Pero este uso espurio del fútbol no es patrimonio de los gobernantes de sociedades subdesarrolladas. También es frecuente en sociedades económicamente desarrolladsa. Los políticos son conscientes de las virtualidades de «sanidad social» que ejerce el deporte de élite. Por eso, lo miman. No dudan en invertir cantidades millonarias en su promoción. Les encanta estar al lado de los ídolos deportivos cuando han conseguido alguna gesta o victoria que alimenta el orgullo patrio. Tampoco tienen mayores problemas en condonar deudas a clubes si con ello mantienen tranquilos y amansados a los aficionados. O colocan a deportistas famosos en puestos directivos con la esperanza de que así sus políticas puedan tener el crédito que de otra manera sería difícil justificar.
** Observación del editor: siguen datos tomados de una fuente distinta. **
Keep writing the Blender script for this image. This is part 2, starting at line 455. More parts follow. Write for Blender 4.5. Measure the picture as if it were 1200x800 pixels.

En los libros de sociología e historia del deporte es frecuente poner como ejemplo de este uso político del deporte a Brasil hace algunas décadas atrás, cuando la «canarinha» ganaba campeonatos mundiales de fútbol y ello contribuía a calmar social y políticamente a una población que mayoritariamente estaba en situación de pobreza. Por ello, sorprende positivamente que esa población no se deje embaucar por un gobierno que parece aprovechar la celebración de la Copa Confederaciones y la próxima organización del Mundial del Fútbol para encarecer servicios sociales. Eso significa que la población no solo ha mejorado económicamente sino también culturalmente: es capaz de identificar correctamente cuando el gobierno utiliza torticeramente el deporte como arma política, y ello aún cuando aquél se sirva de glorias deportivas nacionales como Ronaldo y Pelé para intentar calmar a los que reclaman menos pan y circo y más justicia social. «Panem et circenses» no es ya una forma de gobierno que sea suficiente para mantener adocenada a la sociedad brasileña.